Professor Chung currently holds the positions of Professor of Mathematics, Professor of Computer Science and Engineering, and Akamai Professor in Internet Mathematics at the University of California, San Diego. She was formerly the Class of 1965 Professor of Mathematics at the University of Pennsylvania. For the 20 years following her doctoral studies, she held research positions at Bell Labs and Bellcore, where she headed the Mathematics, Information Sciences and Operations Research Division and directed research groups in combinatorics, algorithms, cryptography, and optimization. At Bell, Fan met and collaborated with many research scientists and mathematicians, including Ronald L. Graham who was to become her husband. At Bell, Fan developed and honed her talent for making connections with seemingly disparate areas of mathematics and the sciences and with the practitioners of those disciplines. She visited Harvard University in 1991 as a Bellcore Fellow and a few years later returned to academia.

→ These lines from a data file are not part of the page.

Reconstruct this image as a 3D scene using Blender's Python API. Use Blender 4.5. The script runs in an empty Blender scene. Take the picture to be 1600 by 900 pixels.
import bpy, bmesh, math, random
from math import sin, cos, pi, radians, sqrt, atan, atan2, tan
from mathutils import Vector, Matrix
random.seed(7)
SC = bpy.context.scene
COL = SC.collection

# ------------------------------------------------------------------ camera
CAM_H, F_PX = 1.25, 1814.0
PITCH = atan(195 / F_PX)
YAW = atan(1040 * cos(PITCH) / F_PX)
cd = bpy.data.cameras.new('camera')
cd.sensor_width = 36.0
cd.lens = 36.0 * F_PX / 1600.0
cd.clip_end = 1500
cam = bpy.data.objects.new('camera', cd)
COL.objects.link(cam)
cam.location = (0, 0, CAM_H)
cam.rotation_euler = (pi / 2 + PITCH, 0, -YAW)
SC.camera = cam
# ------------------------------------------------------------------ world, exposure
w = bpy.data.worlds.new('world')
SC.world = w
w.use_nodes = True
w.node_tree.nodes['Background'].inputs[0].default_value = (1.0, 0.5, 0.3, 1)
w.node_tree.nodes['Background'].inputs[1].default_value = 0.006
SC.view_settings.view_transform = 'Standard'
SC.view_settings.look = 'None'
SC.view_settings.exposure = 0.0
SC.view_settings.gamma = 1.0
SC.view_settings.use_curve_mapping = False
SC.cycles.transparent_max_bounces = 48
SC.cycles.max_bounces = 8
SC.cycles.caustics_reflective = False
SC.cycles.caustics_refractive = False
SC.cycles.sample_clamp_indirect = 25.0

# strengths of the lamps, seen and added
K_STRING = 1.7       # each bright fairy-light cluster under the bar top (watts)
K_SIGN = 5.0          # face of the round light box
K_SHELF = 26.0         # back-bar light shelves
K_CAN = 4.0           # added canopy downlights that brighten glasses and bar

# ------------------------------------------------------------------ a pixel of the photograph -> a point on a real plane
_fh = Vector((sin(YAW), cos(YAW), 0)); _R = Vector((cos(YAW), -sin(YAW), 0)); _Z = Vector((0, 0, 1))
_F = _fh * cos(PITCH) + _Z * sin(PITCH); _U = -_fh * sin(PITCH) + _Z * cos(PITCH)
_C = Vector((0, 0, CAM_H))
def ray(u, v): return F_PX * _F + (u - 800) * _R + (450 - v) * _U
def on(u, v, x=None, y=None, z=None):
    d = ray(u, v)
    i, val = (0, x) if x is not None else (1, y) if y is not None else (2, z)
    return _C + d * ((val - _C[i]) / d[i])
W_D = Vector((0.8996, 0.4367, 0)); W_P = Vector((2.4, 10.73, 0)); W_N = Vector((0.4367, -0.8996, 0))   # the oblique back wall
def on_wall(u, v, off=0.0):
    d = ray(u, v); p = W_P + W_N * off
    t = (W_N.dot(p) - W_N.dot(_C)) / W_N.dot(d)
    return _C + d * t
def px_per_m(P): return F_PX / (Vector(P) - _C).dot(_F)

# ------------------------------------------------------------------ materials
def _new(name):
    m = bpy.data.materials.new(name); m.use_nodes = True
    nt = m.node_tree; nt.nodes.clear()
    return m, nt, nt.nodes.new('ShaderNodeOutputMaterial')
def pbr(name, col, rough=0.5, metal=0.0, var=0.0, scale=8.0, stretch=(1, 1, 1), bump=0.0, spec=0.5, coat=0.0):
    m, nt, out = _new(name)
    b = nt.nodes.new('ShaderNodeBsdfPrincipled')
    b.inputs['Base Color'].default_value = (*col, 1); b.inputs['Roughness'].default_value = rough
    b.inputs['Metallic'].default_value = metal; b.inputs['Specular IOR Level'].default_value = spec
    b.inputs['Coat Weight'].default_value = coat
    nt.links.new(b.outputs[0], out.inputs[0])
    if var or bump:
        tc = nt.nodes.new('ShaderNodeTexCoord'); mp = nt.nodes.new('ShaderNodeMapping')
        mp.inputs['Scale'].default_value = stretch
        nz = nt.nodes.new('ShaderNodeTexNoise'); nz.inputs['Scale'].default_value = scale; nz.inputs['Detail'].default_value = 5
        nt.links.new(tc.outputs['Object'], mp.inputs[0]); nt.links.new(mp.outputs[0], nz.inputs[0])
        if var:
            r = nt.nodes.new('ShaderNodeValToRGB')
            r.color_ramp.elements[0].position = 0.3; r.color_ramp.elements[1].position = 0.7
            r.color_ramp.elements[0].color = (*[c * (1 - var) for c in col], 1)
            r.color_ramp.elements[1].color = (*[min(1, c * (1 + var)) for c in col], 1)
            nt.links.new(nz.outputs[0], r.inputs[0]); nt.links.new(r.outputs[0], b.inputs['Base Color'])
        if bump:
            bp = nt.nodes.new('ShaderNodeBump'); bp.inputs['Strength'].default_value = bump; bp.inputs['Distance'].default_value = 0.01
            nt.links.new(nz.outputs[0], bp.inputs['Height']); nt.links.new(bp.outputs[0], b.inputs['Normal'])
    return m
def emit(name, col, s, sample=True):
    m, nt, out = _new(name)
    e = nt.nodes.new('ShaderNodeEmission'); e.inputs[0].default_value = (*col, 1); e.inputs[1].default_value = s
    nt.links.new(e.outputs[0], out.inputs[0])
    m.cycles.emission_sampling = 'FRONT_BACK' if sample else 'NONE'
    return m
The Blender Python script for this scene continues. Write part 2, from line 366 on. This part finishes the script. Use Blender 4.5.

Dr. Chung has been awarded numerous honors and awards for her groundbreaking work in spectral graph theory, discrete geometry, algorithms, and communications networks. She has written over 240 papers with about 120 coauthors. Dr. Chung has written 3 books: Spectral Graph Theory, Complex Graphs and Networks (with Lincoln Lu) and Erdös on Graphs (with Ronald L. Graham). She has been a fellow in the American Academy of Arts and Sciences since 1998, an invited speaker at the International Congress of Mathematicians in Zürich (1994), and the recipient of the Mathematical Association of America Allendoerfer Award for expository excellence for her article “Steiner Trees on a Checkerboard” co-authored with Martin Gardner and Ronald L. Graham (1990). She is a magnet for very bright students at UCSD, and has frequently published joint research with them.
The daughter of an engineer, Fan grew up in Kaoshiung, Taiwan. She received a B.S. degree in mathematics from National Taiwan University in 1970 and her Ph.D. in mathematics from University of Pennsylvania in 1974 under Herbert Wilf who directed her thesis entitled “Ramsey Numbers in Multi-Colors.”